● What is required:
Leaving out every picture, retype the lines below from the top through the one that contains "col=bpy.context.scene.collection".

◆ ◆ ◆ ◆

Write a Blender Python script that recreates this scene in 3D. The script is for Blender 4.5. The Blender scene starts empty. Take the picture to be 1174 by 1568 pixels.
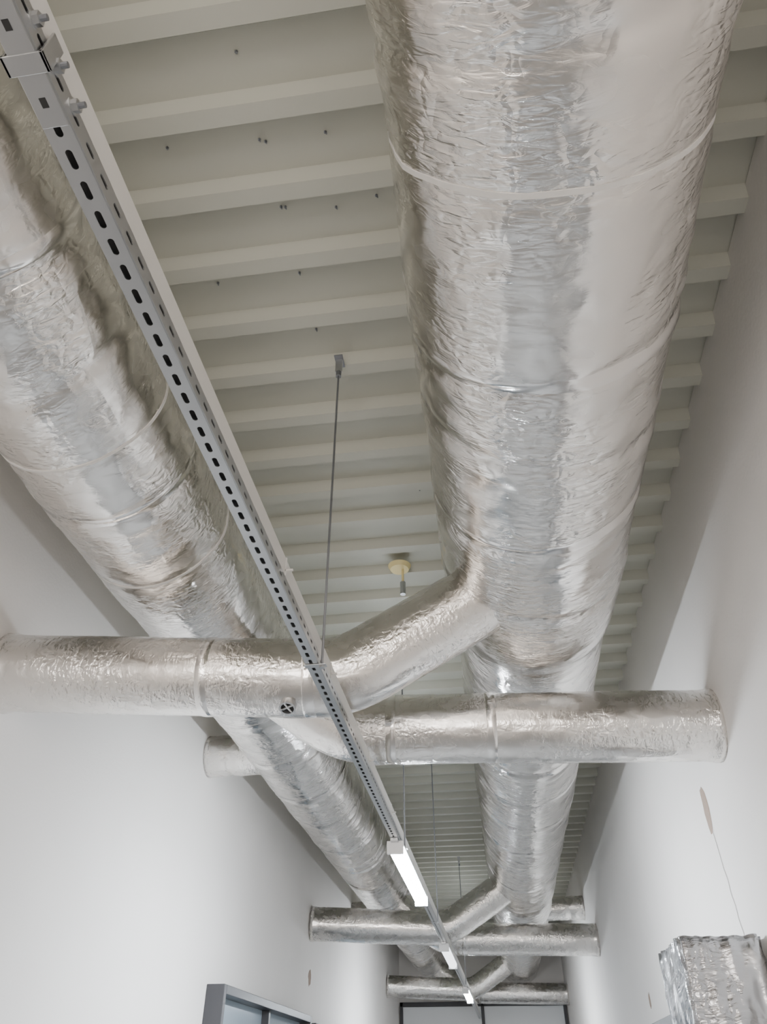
import bpy, math, random
from mathutils import Vector, Matrix, noise
random.seed(4)
CZ=1.5            # camera height above floor
XL,XR=-2.2,1.19   # corridor walls
YB,YE=-5.0,18.0
ZC=CZ+2.7         # underside of deck
col=bpy.context.scene.collection

# ---------------- materials ----------------
def newmat(name):
    m=bpy.data.materials.new(name); m.use_nodes=True
    nt=m.node_tree; b=nt.nodes['Principled BSDF']
    return m,nt,b
def N(nt,t,**k):
    n=nt.nodes.new(t)
    for a,v in k.items(): setattr(n,a,v)
    return n
def simple(name,c,rough=.5,metal=0,emit=None,es=0,bump=0,bscale=40,var=True):
    m,nt,b=newmat(name)
    b.inputs['Base Color'].default_value=(*c,1); b.inputs['Roughness'].default_value=rough
    b.inputs['Metallic'].default_value=metal
    tc=N(nt,'ShaderNodeTexCoord')
    if emit:
        b.inputs['Emission Color'].default_value=(*emit,1); b.inputs['Emission Strength'].default_value=es
    if bump:
        no=N(nt,'ShaderNodeTexNoise'); no.inputs['Scale'].default_value=bscale; no.inputs['Detail'].default_value=1
        nt.links.new(tc.outputs['Object'],no.inputs['Vector'])
        bp=N(nt,'ShaderNodeBump'); bp.inputs['Strength'].default_value=bump; bp.inputs['Distance'].default_value=.01
        nt.links.new(no.outputs['Fac'],bp.inputs['Height']); nt.links.new(bp.outputs['Normal'],b.inputs['Normal'])
    if var:
        mx=N(nt,'ShaderNodeMix',data_type='RGBA')
        mx.inputs[6].default_value=(*[x*.94 for x in c],1); mx.inputs[7].default_value=(*[min(1,x*1.04) for x in c],1)
        n2=N(nt,'ShaderNodeTexNoise'); n2.inputs['Scale'].default_value=1.3; n2.inputs['Detail'].default_value=2
        nt.links.new(tc.outputs['Object'],n2.inputs['Vector'])
        nt.links.new(n2.outputs['Fac'],mx.inputs[0]); nt.links.new(mx.outputs[2],b.inputs['Base Color'])
    return m

def foil(name,c=(.84,.815,.785),strength=1.0,dark=.88,r0=.15,r1=.29):
    m,nt,b=newmat(name); L=nt.links.new
    b.inputs['Metallic'].default_value=1.0
    uv=N(nt,'ShaderNodeUVMap')
    def mp(sx,sy):
        k=N(nt,'ShaderNodeMapping'); k.inputs['Scale'].default_value=(sx,sy,1); L(uv.outputs[0],k.inputs['Vector']); return k
    def noi(sx,sy,det,dist=0):
        k=N(nt,'ShaderNodeTexNoise',noise_dimensions='2D'); k.inputs['Scale'].default_value=1; k.inputs['Detail'].default_value=det; k.inputs['Distortion'].default_value=dist
        L(mp(sx,sy).outputs[0],k.inputs['Vector']); return k
    def mul(a,v):
        k=N(nt,'ShaderNodeMath',operation='MULTIPLY'); L(a,k.inputs[0])
        if isinstance(v,float): k.inputs[1].default_value=v
        else: L(v,k.inputs[1])
        return k.outputs[0]
    def add(a,v):
        k=N(nt,'ShaderNodeMath',operation='ADD'); L(a,k.inputs[0]); L(v,k.inputs[1]); return k.outputs[0]
    mk=noi(3.2,1.8,2)
    mr=N(nt,'ShaderNodeMapRange'); mr.inputs[1].default_value=.42; mr.inputs[2].default_value=.62; mr.inputs[3].default_value=.16; mr.inputs[4].default_value=1
    L(mk.outputs['Fac'],mr.inputs[0])
    a=noi(13,54,3,.8)
    nz=noi(12,12,1)
    sc=N(nt,'ShaderNodeVectorMath',operation='SCALE'); sc.inputs['Scale'].default_value=2.6; L(nz.outputs['Color'],sc.inputs[0])
    ad=N(nt,'ShaderNodeVectorMath',operation='ADD'); L(mp(18,30).outputs[0],ad.inputs[0]); L(sc.outputs[0],ad.inputs[1])
    v=N(nt,'ShaderNodeTexVoronoi',feature='F1',voronoi_dimensions='2D'); v.inputs['Scale'].default_value=1.0
    L(ad.outputs[0],v.inputs['Vector'])
    big=noi(6,10,1)
    h=add(mul(mul(a.outputs['Fac'],mr.outputs[0]),.58), mul(mul(v.outputs['Distance'],mr.outputs[0]),.38))
    h=add(h,mul(big.outputs['Fac'],.55))
    bp=N(nt,'ShaderNodeBump'); bp.inputs['Strength'].default_value=min(1,.88*strength); bp.inputs['Distance'].default_value=.0108*strength
    L(h,bp.inputs['Height']); L(bp.outputs['Normal'],b.inputs['Normal'])
    rr=N(nt,'ShaderNodeMapRange'); rr.inputs[1].default_value=.3; rr.inputs[2].default_value=.7; rr.inputs[3].default_value=r0; rr.inputs[4].default_value=r1
    L(big.outputs['Fac'],rr.inputs[0]); L(rr.outputs[0],b.inputs['Roughness'])
    mx=N(nt,'ShaderNodeMix',data_type='RGBA')
    mx.inputs[6].default_value=(*[x*dark for x in c],1); mx.inputs[7].default_value=(*c,1)
    L(mk.outputs['Fac'],mx.inputs[0]); L(mx.outputs[2],b.inputs['Base Color'])
    return m
M_foil=foil('crinkled_aluminium_foil')
M_foilbr=foil('smooth_aluminium_foil',strength=.78,r0=.19,r1=.32)
M_tape=foil('aluminium_joint_tape',c=(.88,.86,.84),strength=.45,r0=.12,r1=.2)
M_foilbox=foil('very_crinkled_foil',c=(.50,.50,.51),strength=1.3,r0=.2,r1=.3,dark=.8)
M_wall=simple('white_plaster',(.82,.79,.76),.75,bump=.10,bscale=60)
M_deck=simple('cream_painted_steel_deck',(.53,.53,.46),.5)
M_floor=simple('grey_concrete_floor',(.27,.265,.26),.5)
M_galv=simple('galvanised_steel',(.52,.53,.54),.30,.95)
M_trunk=simple('white_trunking_paint',(.60,.59,.56),.45,var=False)
M_rod=simple('zinc_rod',(.26,.27,.29),.4,.8,var=False)
M_dark=simple('opening_shade_black',(.02,.02,.02),.6,var=False)  # paints the shade inside the damper opening and the splice slots
M_cable=simple('dark_grey_cable',(.07,.07,.07),.6,var=False)
M_strap=simple('white_plastic_strap',(.74,.72,.69),.3,var=False)
M_lampbody=simple('white_lamp_housing',(.85,.85,.85),.4,var=False)
M_frame=simple('dark_grey_aluminium_frame',(.045,.045,.05),.4,.2,var=False)
M_doorw=simple('white_door_panel',(.8,.82,.84),.4)
M_glass=simple('blueish_glass',(.35,.42,.48),.08,.0)
M_hole=simple('exposed_brick_dent',(.34,.26,.21),.9,bump=.6,bscale=80)
M_sens=simple('yellowed_plastic',(.85,.72,.36),.5)
def emis(n,c,s): return simple(n,(.9,.9,.9),.5,emit=c,es=s,var=False)
M_warm=emis('led_diffuser_neutral',(1,.93,.86),85)
M_cool=emis('led_diffuser_cool',(.86,.93,1.0),360)
M_off=emis('led_diffuser_dim',(.9,.95,1.0),3)

# ---------------- mesh helpers ----------------
def obj(name,verts,faces,mat,parent=None,smooth=False,uvs=None):
    me=bpy.data.meshes.new(name); me.from_pydata([tuple(v) for v in verts],[],faces); me.update()
    if mat: me.materials.append(mat)
    if smooth:
        for p in me.polygons: p.use_smooth=True
    if uvs:
        ul=me.uv_layers.new(name='UVMap')
        for p in me.polygons:
            for li,vi in zip(p.loop_indices,p.vertices): ul.data[li].uv=uvs[vi]
    o=bpy.data.objects.new(name,me); col.objects.link(o)
    if parent: o.parent=parent
    return o
def empty(name,parent=None):
    o=bpy.data.objects.new(name,None); o.empty_display_size=.1; col.objects.link(o)
    if parent: o.parent=parent
    return o
def boxgeo(x0,x1,y0,y1,z0,z1):
    v=[(x,y,z) for x in(x0,x1) for y in(y0,y1) for z in(z0,z1)]
    f=[(0,1,3,2),(4,6,7,5),(0,4,5,1),(2,3,7,6),(0,2,6,4),(1,5,7,3)]
    return v,f
def box(name,x0,x1,y0,y1,z0,z1,mat,parent=None,bevel=0):
    v,f=boxgeo(x0,x1,y0,y1,z0,z1); o=obj(name,v,f,mat,parent)
    if bevel:
        b=o.modifiers.new('bevel','BEVEL'); b.width=bevel; b.segments=2
    return o
def cyl(name,p0,p1,r,mat,parent=None,seg=12,r1=None):
    p0=Vector(p0);p1=Vector(p1);d=(p1-p0).normalized()
    a=d.orthogonal().normalized(); b=d.cross(a); r1=r if r1 is None else r1
    v=[];f=[]
    for i in range(seg):
        t=2*math.pi*i/seg; q=a*math.cos(t)+b*math.sin(t)
        v+= [p0+q*r,p1+q*r1]
    for i in range(seg):
        j=(i+1)%seg; f.append((2*i,2*j,2*j+1,2*i+1))
    f.append(tuple(2*i for i in range(seg))[::-1]); f.append(tuple(2*i+1 for i in range(seg)))
    return obj(name,v,f,mat,parent)
def torus(name,c,axis,R,r,mat,parent=None,seg=64,w=None):
    axis=Vector(axis).normalized(); a=axis.orthogonal().normalized(); b=axis.cross(a); c=Vector(c)
    w=w or r; v=[];f=[]
    for i in range(seg):
        t=2*math.pi*i/seg; q=a*math.cos(t)+b*math.sin(t)
        for (dr,dw) in((-r,-w),(r*.6,-w),(r*.6,w),(-r,w)): v.append(c+q*(R+dr)+axis*dw)
    for i in range(seg):
        j=(i+1)%seg
        for k in range(4): f.append((4*i+k,4*i+(k+1)%4,4*j+(k+1)%4,4*j+k))
    return obj(name,v,f,mat,parent,smooth=False)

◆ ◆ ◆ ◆

● Answer to this task:
Write a Blender Python script that recreates this scene in 3D. The script is for Blender 4.5. The Blender scene starts empty. Take the picture to be 1174 by 1568 pixels.
import bpy, math, random
from mathutils import Vector, Matrix, noise
random.seed(4)
CZ=1.5            # camera height above floor
XL,XR=-2.2,1.19   # corridor walls
YB,YE=-5.0,18.0
ZC=CZ+2.7         # underside of deck
col=bpy.context.scene.collection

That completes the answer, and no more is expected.